It hurts to talk about cricket
published: Sunday | June 24, 2007


Tony Becca, Contributor

THE WEST Indies defeat in the Test series in England is still hurting - and it hurts even more whenever someone comes up to me and asks me to explain just what is wrong with the West Indies team.

It hurts because there are many reasons for the lack of performance by the team. It hurts because many people in the West Indies and from outside the West Indies have been attempting to explain the problems and it hurts because no-one, including the West Indies Cricket Board (WICB) and the territorial boards, seems to be listening.

It hurts because cricket in the West Indies has reached the stage where one from another sport, one like Jack Warner from football, can be so discourteous to another sport, so insensitive to the feelings of the administrators and more so the players in another sport, that he could be bold enough to criticise the governments of the region for spending money on a sport that has contributed so much to the region but which, in his opinion, is dying.

It hurts because as talented as they may be, the players who are now representing the West Indies, most of them, are not ready to play the game at that level because they are thrown in at the deep end and because they are expected, not only to float in order to survive, but also to swim and to win.

They are nothing but lambs to the slaughter.

It hurts because the system, from theschools, through the clubs, to the first-class level, which produces the players is weak, and despite all the suggestions and the recommendations from those in the fraternity, including fans and former players, in spite of all the talk by those who administer, nothing seems to be happening to change it.

The next genius

It hurts because by selecting players with little or no performance behind them, by leaving behind a trail of one or two-Test players, by ignoring those who, for whatever reason, they thought would have been the next genius when they were first selected, by apparently throwing the dice time after time before making some selections, those selecting the players seem to have no idea what they are doing.

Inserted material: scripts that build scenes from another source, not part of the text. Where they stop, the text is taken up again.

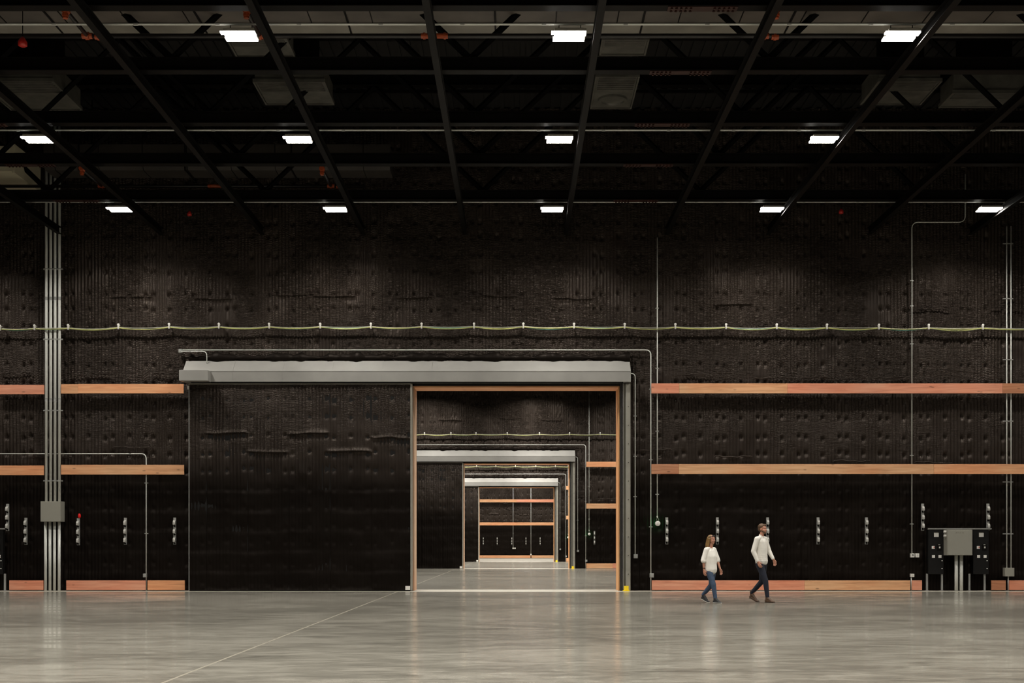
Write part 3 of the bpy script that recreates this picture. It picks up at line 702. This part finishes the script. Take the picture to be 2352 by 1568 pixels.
for q in (.06, .18): obj('conduit_hub', MB().lathe((GX(2176)-.035,g+.12,z1-q), [(0,-.03),(.036,-.03),(.036,.035),(0,.035)], 'x', 14), WHT, t)
for x_ in (2197, 2208.5):
    obj('supply_pipe', MB().tube([(PX(x_,37.4),Y1-.22,0),(PX(x_,37.4),Y1-.22,z0+.01)], .05, 16), EMT, t, smooth=True)

# ------------------------------------------------------------------ steel roof grid
ZB = H+9.24                       # underside of the long beams
GB = 'long steel roof beams'
xbeams = [-1.55+3.01*k for k in range(-5, 6)]
def bm_label(x): return 'dark steel roof beam running towards the front wall, ' + x
names = ['leftmost of eleven','second from the left of eleven','third from the left of eleven','fourth from the left of eleven','fifth from the left of eleven, left of the doorway','sixth from the left of eleven, right of the doorway',
         'fifth from the right of eleven','fourth from the right of eleven','third from the right of eleven','second from the right of eleven','rightmost of eleven']
for i, x_ in enumerate(xbeams):
    t = thing('roof_beam', bm_label(names[i]), 'roof beam', (x_,21.0,ZB), GB)
    obj('flange', MB().box(x_-.065,x_+.065,9,37.6,ZB,ZB+.014).box(x_-.065,x_+.065,9,37.6,ZB+.19,ZB+.204), STEEL, t)
    obj('web', MB().box(x_-.006,x_+.006,9,37.6,ZB+.014,ZB+.19), STEEL, t)
YT = [27695/(1252-v) for v in (18,165,285,378,460)]
tl = ['nearest, along the top edge of the photo','second nearest','third nearest, behind the front row of lights','fourth nearest, behind the middle row of lights','closest to the front wall']
ZT = ZB+.30
for i, yy in enumerate(YT):
    t = thing('roof_truss', 'dark steel cross truss spanning the stage, '+tl[i], 'roof truss', (0,yy,ZT), 'steel cross trusses')
    obj('bottom_chord', MB().box(-19.9,21.9,yy-.12,yy+.12,ZT,ZT+.02).box(-19.9,21.9,yy-.008,yy+.008,ZT+.02,ZT+.25).box(-19.9,21.9,yy-.12,yy+.12,ZT+.25,ZT+.27), STEEL, t)
    obj('top_chord', MB().box(-19.9,21.9,yy-.12,yy+.12,14.05,14.07).box(-19.9,21.9,yy-.008,yy+.008,14.07,14.3).box(-19.9,21.9,yy-.12,yy+.12,14.3,14.32), STEEL, t)
    wb = MB(); x_ = -19.0; up = True
    while x_ < 20.5:
        a, b_ = (ZT+.27, 14.05) if up else (14.05, ZT+.27)
        wb.tube([(x_,yy,a),(x_+3.01,yy,b_)], .07, 4); x_ += 3.01; up = not up
    obj('web_diagonal', wb, STEELD, t)
    for cx in (3.30, -12.2):
        s = MB().box(cx-.62,cx+.62,yy-.10,yy+.10,ZT-.014,ZT-.001); s2 = MB()
        for gx in (-.38,.38):
            for k in range(5):
                for q in (-.055,.055): s2.lathe((cx+gx+(k-2)*.085,yy+q,ZT-.014), [(0,-.028),(.022,-.028),(.022,.0),(0,.0)], 'z', 6)
        sp = obj('splice_plate', s, STEELR, t, label='rusty red bolted splice plate')
        obj('bolt', s2, STEELR, sp)
# purlins under the deck
for i in range(8):
    yy = 21.5+2.1*i
    if yy > 37: break
    o = obj('roof_purlin', MB().box(-19.9,21.9,yy-.05,yy+.05,14.325,14.39), STEEL); tag(o, 'thin dark purlin right under the roof deck', 'purlin', 'purlins under the roof deck')

# conduit rows, lamps
HL = H+9.34
ROWS = [(23.2, (-5.065,.976,7.07), 'front'), (29.12, (-11.03,-5.02,1.0,7.09), 'middle'), (35.2, (-11.05,-5.03,1.007,7.12,13.18), 'back')]
ordL = {3:['left','centre','right'],4:['leftmost','second','third','rightmost'],5:['leftmost','second','third','fourth','rightmost']}
l0 = None
for yy, xs_, rn in ROWS:
    zz = H+9.57
    t = thing('lighting_conduit', 'thin shiny conduit running across above the %s row of lights' % rn, 'conduit', (0,yy-.22,zz))
    obj('pipe', MB().tube([(-19.8,yy,zz),(21.8,yy,zz)], .020, 8), EMT, t, smooth=True)
    cp = MB(); x_ = -19
    while x_ < 21: cp.lathe((x_,yy,zz), [(0,-.04),(.028,-.04),(.028,.04),(0,.04)], 'x', 10); x_ += 1.5
    obj('coupling', cp, GALV, t)
    for i, x_ in enumerate(xs_):
        lab = 'glowing high-bay lamp, %s of the %s row' % (ordL[len(xs_)][i], rn)
        if l0 is None:
            l0 = thing('high_bay_lamp', lab, 'ceiling lamp', (x_,yy,HL), 'high-bay lamps')
            obj('lamp_housing', MB().box(x_-.29,x_+.29,yy-.22,yy+.22,HL+.025,HL+.075).box(x_-.24,x_+.24,yy-.12,yy+.12,HL+.075,HL+.12), COLM, l0, bevel=.008)
            for dy, dxx in ((-.125,.0),(.125,-.02)):
                h_ = obj('lamp_strip', MB().add([(x_-.28+dxx,yy+dy-.075,HL),(x_+.28+dxx,yy+dy-.075,HL),(x_+.28+dxx,yy+dy+.075,HL),(x_-.28+dxx,yy+dy+.075,HL)], [(3,2,1,0)]), LAMP, l0, recalc=False, label='bright white light strip')
                obj('lens_rim', MB().box(x_-.29+dxx,x_+.29+dxx,yy+dy-.083,yy+dy-.075,HL-.004,HL+.024).box(x_-.29+dxx,x_+.29+dxx,yy+dy+.075,yy+dy+.083,HL-.004,HL+.024).box(x_-.29+dxx,x_-.28+dxx,yy+dy-.083,yy+dy+.083,HL-.004,HL+.024).box(x_+.28+dxx,x_+.29+dxx,yy+dy-.083,yy+dy+.083,HL-.004,HL+.024), LAMP_DIM, h_)
            obj('driver_nub', MB().box(x_-.345,x_-.295,yy-.20,yy-.08,HL-.0,HL+.03), LAMP_DIM, l0)
            obj('hanger', MB().tube([(x_-.2,yy,HL+.12),(x_-.2,yy,HL+.21)], .008, 6).tube([(x_+.2,yy,HL+.12),(x_+.2,yy,HL+.21)], .008, 6), STEEL, l0)
        else: dup(l0, (x_,yy,HL), lab)
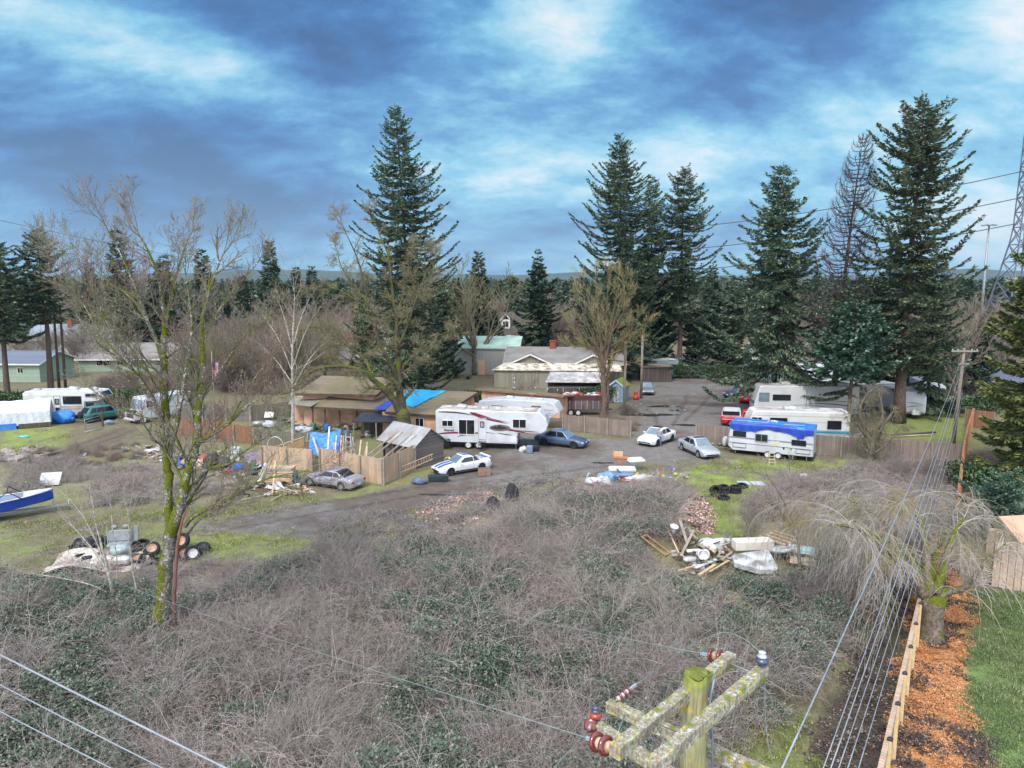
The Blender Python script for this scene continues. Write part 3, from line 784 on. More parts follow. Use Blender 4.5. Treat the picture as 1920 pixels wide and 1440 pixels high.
# ------------------------------------------------------------------ ground cover that nobody could count
BR_LEAF=leafmat('bramble_leaves',(76,96,80),(100,118,100),(130,130,116),1.1)
BR_RED=leafmat('dead_bramble_leaves',(118,100,92),(142,126,116),(96,104,80),1.3)
CANE=mat('bramble_canes',(172,160,160),(118,104,106),1.4,.85,c3=(190,178,174),s3=2.0)
DRYM=mat('dry_stalks',(170,162,156),(138,130,122),1.5,.9)
GRM=leafmat('grass_blades',(118,134,76),(140,148,88),(172,162,122),.5)
GRM2=leafmat('lawn_blades',(98,124,76),(124,142,92),(158,156,132),.8)
LFM=leafmat('fallen_leaves',(178,148,136),(150,118,108),(204,184,172),2)
CHIP=leafmat('bark_chips',(218,164,116),(196,140,96),(140,112,94),2)
CHIPD=leafmat('dark_litter',(96,84,80),(70,62,60),(132,118,108),2)
def sample(poly,dens,seed,dmin=0,fall=None,ymin=13,xlim=None,rag=.8):
 rs=np.random.RandomState(seed);px=np.array([p[0]for p in poly]);P=[G(min(max(a,-500),2400),min(b,1560))for a,b in poly]
 x0,x1=min(p.x for p in P),max(p.x for p in P);y0,y1=max(ymin,min(p.y for p in P)),max(p.y for p in P)
 n=int((x1-x0)*(y1-y0)*dens);x=rs.uniform(x0,x1,n);y=rs.uniform(y0,y1,n)
 jx=(fbm(x,y,2,71)-.5)*rag*3;jy=(fbm(x,y,2,73)-.5)*rag*3
 a,b=proj(x+jx,y+jy);k=inpoly(a,b,poly)
 a2,b2=proj(x,y);k&=(a2>-160)&(a2<2080)&(b2<1560)
 if fall:k&=rs.rand(n)<fall(x,y)
 return x[k],y[k],rs
def do_scatter(name,label,xyr,coll_objs,pick,smin,smax,zoff=0.0,tilt=.15):
 x,y,rs=xyr;n=len(x);z=hgt(x,y)+zoff
 rot=np.stack([rs.normal(0,tilt,n),rs.normal(0,tilt,n),rs.uniform(0,6.28,n)],1)
 return scatter(name,np.stack([x,y,z],1),rot,rs.uniform(smin,smax,n),pick(x,y,rs),protos(name+'_sources',coll_objs),label)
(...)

They seem simply to be hoping, probably even praying.

Although I never did agree with some of the selections at the time when they were made, it hurts to remember that apart from two like David Bernard and Narsingh Deonarine before his recent accusation, players like Wavell Hinds, Ryan Hinds, Omari Banks, and for whatever reason, Jermaine Lawson, have been forgotten.

It is like they never did exist.

It also hurts to see, despite what Warner believes and again for whatever reason, that cricket, still the sport of the region and for whatever reason, cannot get enough funding to look after the game at the school, club, and first-class level.

Although it is only for the one-day and the Twenty/20 series, Christopher Gayle is lucky to be the captain of the West Indies and instead of criticising the board about what transpired before he was named the captain, he should be happy.

What he said about the board, however, is gospel, and that is one of the main reasons why it hurts to talk about the problems of West Indies.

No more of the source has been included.